Semrush has introduced an AI Visibility Toolkit that shows which AI-generated prompts your site appears in and which ones your competitors appear in but you do not. This is essentially keyword gap analysis for AI search, and it represents a new dimension of keyword research that will become increasingly important as AI search adoption continues to grow at 40 percent per month. For now, the best strategy is to ensure your content is comprehensive, well-structured, and factually accurate, because these qualities serve both traditional and AI search simultaneously.

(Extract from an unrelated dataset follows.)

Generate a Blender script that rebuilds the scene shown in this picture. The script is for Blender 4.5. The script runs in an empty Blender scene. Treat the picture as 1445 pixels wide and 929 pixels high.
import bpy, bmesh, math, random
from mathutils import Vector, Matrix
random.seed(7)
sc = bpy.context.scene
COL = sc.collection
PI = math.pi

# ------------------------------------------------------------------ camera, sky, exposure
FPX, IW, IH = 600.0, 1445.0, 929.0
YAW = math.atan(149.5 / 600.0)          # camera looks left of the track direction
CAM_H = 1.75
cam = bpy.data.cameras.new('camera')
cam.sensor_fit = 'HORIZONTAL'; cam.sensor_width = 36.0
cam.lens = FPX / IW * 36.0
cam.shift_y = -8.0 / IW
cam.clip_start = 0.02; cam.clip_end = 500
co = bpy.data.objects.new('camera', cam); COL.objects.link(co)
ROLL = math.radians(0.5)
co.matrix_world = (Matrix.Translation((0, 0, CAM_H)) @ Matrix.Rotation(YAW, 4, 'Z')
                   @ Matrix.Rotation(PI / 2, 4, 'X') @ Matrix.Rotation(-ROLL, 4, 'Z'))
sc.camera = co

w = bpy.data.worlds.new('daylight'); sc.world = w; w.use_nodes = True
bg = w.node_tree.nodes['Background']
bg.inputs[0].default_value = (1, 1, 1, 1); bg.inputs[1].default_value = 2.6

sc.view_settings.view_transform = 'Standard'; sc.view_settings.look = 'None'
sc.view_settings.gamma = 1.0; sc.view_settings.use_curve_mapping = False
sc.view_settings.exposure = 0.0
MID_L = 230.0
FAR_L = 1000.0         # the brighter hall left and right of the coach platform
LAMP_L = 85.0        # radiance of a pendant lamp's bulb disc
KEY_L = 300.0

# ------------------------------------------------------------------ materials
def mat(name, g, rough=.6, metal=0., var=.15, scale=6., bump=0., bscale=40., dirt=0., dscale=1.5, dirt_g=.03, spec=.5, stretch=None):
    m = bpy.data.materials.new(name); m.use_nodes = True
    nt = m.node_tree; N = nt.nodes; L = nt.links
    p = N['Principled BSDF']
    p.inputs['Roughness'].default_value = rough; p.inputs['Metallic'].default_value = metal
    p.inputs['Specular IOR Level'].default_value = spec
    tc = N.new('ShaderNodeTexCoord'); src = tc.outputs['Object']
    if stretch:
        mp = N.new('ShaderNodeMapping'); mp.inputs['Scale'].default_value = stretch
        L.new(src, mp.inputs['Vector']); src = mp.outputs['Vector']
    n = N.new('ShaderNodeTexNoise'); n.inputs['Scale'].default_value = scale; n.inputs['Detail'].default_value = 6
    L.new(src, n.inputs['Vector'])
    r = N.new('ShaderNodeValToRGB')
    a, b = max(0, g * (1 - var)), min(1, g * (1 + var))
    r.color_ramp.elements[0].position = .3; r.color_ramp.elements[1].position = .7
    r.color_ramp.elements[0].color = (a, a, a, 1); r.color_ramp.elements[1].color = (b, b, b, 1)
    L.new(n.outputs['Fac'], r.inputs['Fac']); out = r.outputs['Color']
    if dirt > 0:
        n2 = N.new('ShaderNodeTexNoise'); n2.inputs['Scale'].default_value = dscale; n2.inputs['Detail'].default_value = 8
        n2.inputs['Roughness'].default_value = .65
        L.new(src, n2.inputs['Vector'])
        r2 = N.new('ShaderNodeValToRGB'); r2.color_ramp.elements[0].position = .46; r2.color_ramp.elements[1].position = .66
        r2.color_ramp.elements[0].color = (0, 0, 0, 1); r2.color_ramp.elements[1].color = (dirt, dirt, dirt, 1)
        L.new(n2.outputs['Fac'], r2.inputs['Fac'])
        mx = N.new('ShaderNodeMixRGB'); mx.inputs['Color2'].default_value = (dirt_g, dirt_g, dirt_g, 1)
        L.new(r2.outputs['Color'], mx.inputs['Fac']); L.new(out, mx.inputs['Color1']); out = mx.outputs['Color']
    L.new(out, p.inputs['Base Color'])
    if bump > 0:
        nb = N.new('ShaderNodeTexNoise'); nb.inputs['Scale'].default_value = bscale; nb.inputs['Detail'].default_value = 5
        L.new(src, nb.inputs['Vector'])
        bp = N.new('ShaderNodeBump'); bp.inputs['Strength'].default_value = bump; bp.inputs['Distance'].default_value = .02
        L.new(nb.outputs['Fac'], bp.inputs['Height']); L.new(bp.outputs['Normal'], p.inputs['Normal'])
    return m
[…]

Common Keyword Research Mistakes
After working with hundreds of businesses on their SEO strategies, we see the same mistakes repeatedly. Chasing volume over intent is the most common: businesses target high-volume keywords without considering whether the searchers behind those queries are actually potential customers. Ignoring keyword difficulty is the second most common, leading to months of effort creating content for keywords that a new or mid-authority website has no realistic chance of ranking for. Researching once and never again is the third: search behavior changes, competitors publish new content, and Google updates its algorithms. Keyword research should be revisited quarterly at minimum, not treated as a one-time project.
Other frequent errors include targeting the same keyword on multiple pages (creating internal competition), ignoring long-tail keywords because their individual volume looks small (missing the 91.8 percent of searches that are long-tail), and copying a competitor’s keyword strategy wholesale without considering whether your business has the authority or relevance to compete for those terms. The best keyword research is always grounded in your specific business context: your expertise, your customers, your competitive advantages, and the problems you solve better than anyone else.

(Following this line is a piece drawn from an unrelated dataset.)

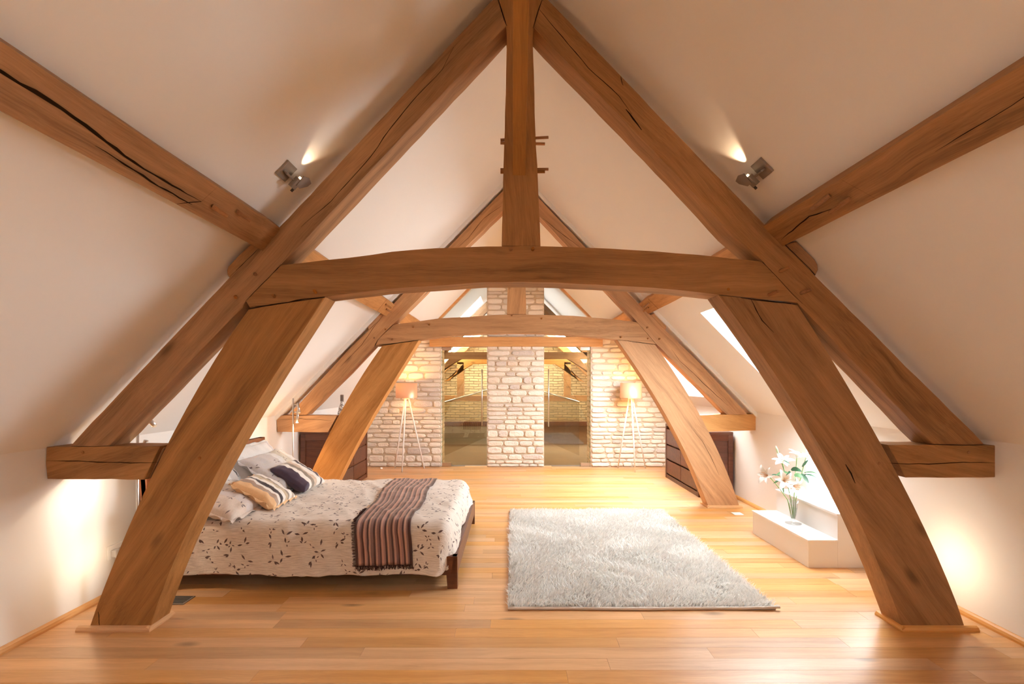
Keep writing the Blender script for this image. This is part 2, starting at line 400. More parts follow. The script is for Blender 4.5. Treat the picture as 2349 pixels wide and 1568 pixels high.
# ------------------------------------------------------------------ stone end wall
def stone_piece(bm, u0, u1, v0, v1, dep, fn, rnd):
    """fn(u, v, d) -> world point; 10-gon outline"""
    cu, cv = (u0+u1)/2, (v0+v1)/2; hu, hv = (u1-u0)/2, (v1-v0)/2
    n = 12; out = []
    for k in range(n):
        a = 2*PI*(k+.5)/n; c, s = math.cos(a), math.sin(a)
        p = 5.0; r = (abs(c)**p+abs(s)**p)**(-1/p)
        out.append((cu+hu*c*r*rnd.uniform(.93, 1.0), cv+hv*s*r*rnd.uniform(.84, 1.0)))
    d0 = dep*rnd.uniform(.75, 1.15)
    r0 = [bm.verts.new(fn(p[0], p[1], -.004)) for p in out]
    r1 = [bm.verts.new(fn(cu+(p[0]-cu)*.985, cv+(p[1]-cv)*.95, d0*.55)) for p in out]
    r2 = [bm.verts.new(fn(cu+(p[0]-cu)*.90, cv+(p[1]-cv)*.74, d0*rnd.uniform(.85, 1.15))) for p in out]
    ce = [bm.verts.new(fn(cu+hu*q+rnd.uniform(-.1, .1)*hu, cv+rnd.uniform(-.2, .2)*hv, d0*rnd.uniform(.9, 1.25))) for q in (-.45, .45)]
    for A, B in ((r0, r1), (r1, r2)):
        for k in range(n): bm.faces.new((A[k], A[(k+1)%n], B[(k+1)%n], B[k]))
    for k in range(n):
        k2 = (k+1) % n
        ck = ce[1] if math.cos(2*PI*(k+1)/n) > .01 else ce[0]
        bm.faces.new((r2[k], r2[k2], ck))
    # bridge the two centre points
    i1 = [k for k in range(n) if (math.cos(2*PI*(k+1)/n) > .01) != (math.cos(2*PI*((k+1)%n+1)/n) > .01)]
    for k in i1: bm.faces.new((r2[(k+1)%n], ce[0], ce[1]))
def courses(z0, z1, rnd):
    c = []; z = z0
    while z < z1-.03:
        h = rnd.choice([.05, .062, .075, .08, .085, .10, .125, .07]); h = min(h, z1-z)
        if z1-z-h < .04: h = z1-z
        c.append((z, z+h)); z += h
    return c
def stones_on(parent, u0, u1, cs, fn, rnd, wmin=.11, wmax=.40, ulo=None, dep=.022):
    for z0, z1 in cs:
        a = u0(z1) if callable(u0) else u0; b = u1(z1) if callable(u1) else u1
        if b-a < .06: continue
        u = a
        while u < b-.02:
            wd = rnd.uniform(wmin, wmax)*(1.15 if z1-z0 > .09 else 1.0)
            if b-u-wd < wmin*.8: wd = b-u
            g = .009
            bm = bmesh.new(); stone_piece(bm, u+g/2, u+wd-g/2, z0+g/2, z1-g/2, dep, fn, rnd)
            c = fn(u+wd/2, (z0+z1)/2, 0)
            for v in bm.verts: v.co -= c
            mesh_obj('stone', bm, M_stone, parent, Matrix.Translation(c), smooth=False)
            u += wd
rs = random.Random(21)
front = lambda u, v, d: Vector((u, YW-d, v))
XA, XB, PX0, PX1 = -1.186, 1.317, -.419, .537
ZT = 2.17
def xroof_l(z): return XL if z <= ZEL else XL+(z-ZEL)*(XM-XL)/(ZR-ZEL)
def xroof_r(z): return XR if z <= ZER else XR-(z-ZER)*(XR-XM)/(ZR-ZER)
def wall_body(name, pts, y0, y1, mat, label):
    bm = bmesh.new(); a = [bm.verts.new((p[0], y0, p[1])) for p in pts]; b = [bm.verts.new((p[0], y1, p[1])) for p in pts]
    n = len(pts); bm.faces.new(a); bm.faces.new(b[::-1])
    for i in range(n): bm.faces.new((a[i], a[(i+1)%n], b[(i+1)%n], b[i]))
    o = mesh_obj(name, bm, mat); o['kind'] = 'structure'; o['label'] = label; return o
WLf = wall_body('wall_far_left', [(XL, 0), (XA, 0), (XA, ZT), (xroof_l(ZT)-.02, ZT), (XL, ZEL+.02)], YW, YW+.38, M_mortar, 'pale rubble stone wall left of the left glass door')
WRf = wall_body('wall_far_right', [(XB, 0), (XR, 0), (XR, ZER+.02), (xroof_r(ZT)+.02, ZT), (XB, ZT)], YW, YW+.38, M_mortar, 'pale rubble stone wall right of the right glass door')
WPf = wall_body('wall_far_middle', [(PX0, 0), (PX1, 0), (PX1, roofz(PX1)+.05), (XM, ZR+.05), (PX0, roofz(PX0)+.05)], YW, YW+.5, M_mortar, 'stone chimney pillar rising between the two glass doors')
cs = courses(0, ZT, rs); stones_on(WLf, lambda z: xroof_l(z), XA-.002, cs, front, rs)
stones_on(WLf, 0.0, .36, cs, lambda u, v, d: Vector((XA+d*.5, YW+.01+u, v)), rs, .15, .3, dep=.015)
cs = courses(0, ZT, rs); stones_on(WRf, XB+.002, lambda z: xroof_r(z), cs, front, rs)
stones_on(WRf, 0.0, .36, cs, lambda u, v, d: Vector((XB-d*.5, YW+.01+u, v)), rs, .15, .3, dep=.015)
cs = courses(0, 3.32, rs); stones_on(WPf, PX0, PX1, cs, front, rs, .12, .36)

# ------------------------------------------------------------------ timber members
def outline_jitter(pts, step=.09, amp=.0016, rnd=R, chip=.03):
    out = []
    n = len(pts)
    for i in range(n):
        a, b = pts[i], pts[(i+1) % n]; d = (b-a); L = d.length; k = max(1, int(L/step)); nr = Vector((-d.y, d.x)).normalized()
        out.append(a)
        for j in range(1, k):
            q = a+d*(j/k); off = rnd.uniform(-amp, amp)
            if rnd.random() < chip: off += .004
            out.append(q+nr*off)
    return out
def member(name, px, D, th, mat, parent, bev=.005, label=None, jit=True, holes=None):
    pts = [Vector(((x-VX)/F*D, HC-(y-VY)/F*D)) for x, y in px]
    area = sum(pts[i].x*pts[(i+1)%len(pts)].y-pts[(i+1)%len(pts)].x*pts[i].y for i in range(len(pts)))
    if area < 0: pts.reverse()
    # main direction by principal axis
    c = sum(pts, Vector((0, 0)))/len(pts)
    far = max(((a-b).length, i, j) for i, a in enumerate(pts) for j, b in enumerate(pts) if i < j)
    d = pts[far[2]]-pts[far[1]]; ang = math.atan2(d.y, d.x)
    if jit: pts = outline_jitter(pts)
    W = Matrix.Translation((c.x, D, c.y)) @ Matrix.Rotation(-ang, 4, 'Y'); Wi = W.inverted()
    bm = bmesh.new()
    a = [bm.verts.new(Wi @ Vector((p.x, D, p.y))) for p in pts]; b = [bm.verts.new(Wi @ Vector((p.x, D+th, p.y))) for p in pts]
    n = len(pts); fa = bm.faces.new(a); fb = bm.faces.new(b[::-1])
    for i in range(n): bm.faces.new((a[i], b[i], b[(i+1)%n], a[(i+1)%n]))
    es = [e for e in bm.edges if (e.link_faces and (fa in e.link_faces or fb in e.link_faces))]
    bmesh.ops.bevel(bm, geom=es, offset=bev, segments=1, affect='EDGES', clamp_overlap=True)
    return mesh_obj(name, bm, mat, parent, W, label=label)
def smooth_leg(pts, k):
    """first k points run down the outer or inner edge, the rest back up: refit each edge as one cubic"""
    out = []
    for seg in (pts[:k], pts[k:]):
        xs = np.array([p[0] for p in seg], float); ys_ = np.array([p[1] for p in seg], float)
        c = np.polyfit(ys_, xs, 3)
        for yy in np.linspace(ys_[0], ys_[-1], 14): out.append((float(np.polyval(c, yy)), float(yy)))
    return out
def crack(px, D, w, parent, mat=None, rnd=R, y_off=0.0):
    """thin dark check along the grain, wedge-shaped, let into the face"""
    pts = [P(x, y, D-.0012) for x, y in px]; fine = []
    for a, b in zip(pts[:-1], pts[1:]):
        k = max(2, int((b-a).length/.05))
        for j in range(k): fine.append(a.lerp(b, j/k)+Vector((rnd.uniform(-.002, .002), 0, rnd.uniform(-.002, .002))))
    fine.append(pts[-1]); n = len(fine); vs_, fs = [], []
    for i, p in enumerate(fine):
        d = (fine[min(i+1, n-1)]-fine[max(i-1, 0)]).normalized(); nr = Vector((-d.z, 0, d.x))
        ww = w*math.sin(PI*(i+.15)/(n-1+.3))**.5*rnd.uniform(.55, 1.1)/2
        vs_ += [p+nr*ww, p-nr*ww, p+nr*ww+Vector((0, .004, 0)), p-nr*ww+Vector((0, .004, 0))]
    for i in range(n-1):
        a = 4*i; b = a+4
        fs += [(a, b, b+1, a+1), (a, a+2, b+2, b), (a+1, b+1, b+3, a+3)]
    o = pts[0]; return mesh_obj('crack', ([q-o for q in vs_], fs), mat or M_crack, parent, Matrix.Translation(o))
def peg(px, py, D, L, parent, r=.011, tilt=(0, 0)):
    p = P(px, py, D); d = Vector((tilt[0], -1, tilt[1])).normalized()
    return tube('peg', [p+Vector((0, .02, 0)), p, p+d*L], [r, r, r*.85], M_peg, parent, 8, smooth=False)

# ---- front truss
D1, TT = 2.74, .16
T1 = thing('roof_truss', (.05, D1+.08, 0), 'large oak roof truss nearest the viewer, with arched collar and leaning posts', 'truss')
rl = member('rafter', [(1139,-11),(662,500),(541,621),(525,638),(160,1023),(248,1023),(555,706),(562,690),(644,607),(750,496),(1162,58)], D1, TT, M_oak, T1)
rr = member('rafter', [(1247,-10),(1257,0),(1600,358),(1750,511),(1871,634),(2259,1019),(2142,1019),(1835,701),(1750,599),(1675,534),(1549,397),(1224,62)], D1, TT, M_oak, T1)
kp = member('king_post', [(1163,88),(1163,58),(1144,0),(1140,-11),(1150,-60),(1190,-84),(1236,-60),(1246,-10),(1243,0),(1222,62),(1222,87),(1228,300),(1234,420),(1240,564),(1151,564),(1154,420),(1158,300)], D1, TT, M_oak, T1)
co = member('collar_beam', [(645,607),(700,602),(800,591),(900,577),(1000,569),(1117,565),(1200,564),(1300,566),(1400,570),(1500,576),(1600,584),(1749,599),(1841,696),(1648,675),(1549,664),(1454,657),(1282,648),(1195,646),(1110,647),(920,660),(800,673),(746,680),(572,705),(563,690)], D1, TT, M_oak, T1)
LEGL = [(569,709),(511,796),(453,895),(402,984),(376,1034),(341,1102),(317,1163),(290,1225),(226,1378),(203,1443),(340,1443),(364,1383),(388,1320),(422,1225),(477,1126),(521,1034),(545,1003),(623,875),(671,793),(746,681)]
LEGR = [(1649,676),(1719,772),(1767,844),(1818,915),(1849,970),(1890,1040),(1941,1136),(1978,1211),(2019,1300),(2043,1361),(2072,1443),(2217,1443),(2186,1361),(2159,1300),(2108,1191),(2070,1105),(2033,1034),(1975,936),(1920,847),(1883,790),(1838,710),(1832,699)]
ll = member('leaning_post', smooth_leg(LEGL, 10), D1, TT, M_oak, T1); lr = member('leaning_post', smooth_leg(LEGR, 11), D1, TT, M_oak, T1)
member('tenon', [(360,1027),(377,1027),(341,1097),(322,1097)], D1+.035, TT-.04, M_oak, T1, jit=False); member('tenon', [(2033,1024),(2048,1024),(2086,1091),(2070,1091)], D1+.035, TT-.04, M_oak, T1, jit=False)
sl = member('stub_beam', [(105,1025),(366,1023),(330,1100),(107,1098)], D1, TT, M_oak, T1)
sr = member('stub_beam', [(2038,1020),(2294,1021),(2297,1094),(2079,1095)], D1, TT, M_oak, T1)
cl = member('cleat', [(576,559),(523,611),(520,620),(521,629),(526,637),(541,620),(594,568)], D1, TT, M_oak, T1)
cr = member('cleat', [(1801,561),(1828,553),(1868,595),(1876,606),(1877,618),(1871,632)], D1, TT, M_oak, T1)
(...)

From Keywords to Content Strategy: Making Research Actionable
Keyword research that does not lead to action is just data collection. The purpose of the entire process is to produce a content plan: a prioritized list of pages to create or improve, each targeting a specific keyword cluster, each designed to match the search intent behind those keywords. Prioritize based on three factors: business value (how likely is the searcher to become a customer), achievability (can you realistically rank for this cluster with your current authority), and content gap (does this cluster represent a topic where no good content currently exists). Start with the clusters that score highest on all three dimensions, because these represent the fastest path to measurable results.

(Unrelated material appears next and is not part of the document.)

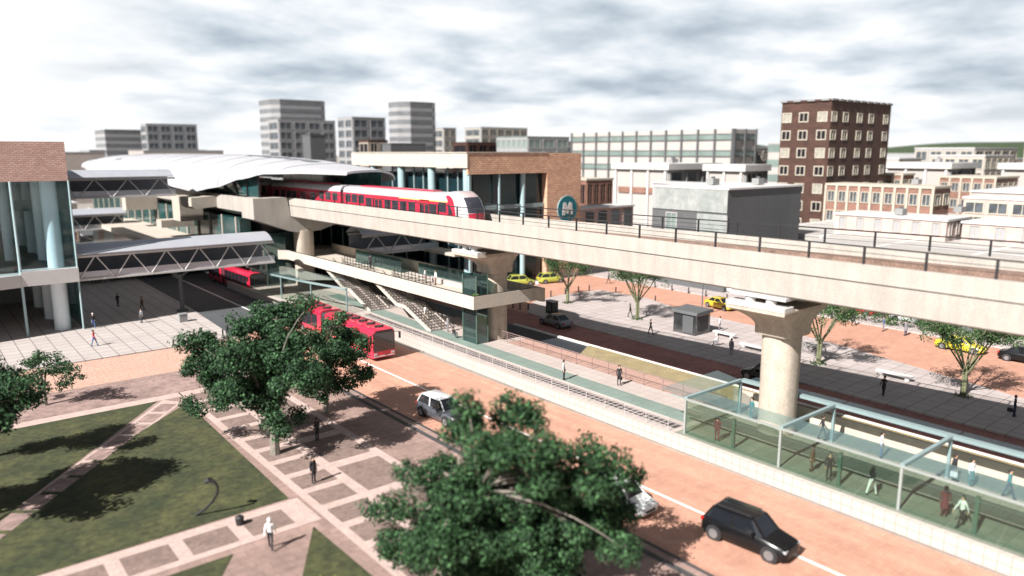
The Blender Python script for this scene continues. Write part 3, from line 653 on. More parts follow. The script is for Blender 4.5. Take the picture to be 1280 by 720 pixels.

Then execute consistently. Create one cornerstone piece per week or every two weeks, targeting your highest-priority clusters first. Each piece should be the most comprehensive, most useful, most up-to-date resource available on its topic. As you publish and your content begins to rank, review your keyword data monthly: which keywords are gaining traction, which are not moving, and which new opportunities have emerged from your Search Console data. Keyword research is not a project with a finish line. It is an ongoing practice that sharpens your content strategy over time and compounds your organic visibility month after month.
Conclusion
Keyword research in 2026 is both more complex and more rewarding than ever. The tools are more powerful, the data is more granular, and the opportunity to connect with exactly the right audience at exactly the right moment is enormous. But the fundamentals have not changed: understand your customers, find the words they use, evaluate the opportunity realistically, and create content that serves their needs better than anything else available. The businesses that do this systematically, with discipline and patience, are the ones that build sustainable organic traffic that grows month after month, year after year. The businesses that skip keyword research or treat it as an afterthought are the ones that wonder why their content never ranks, never converts, and never produces the results they hoped for.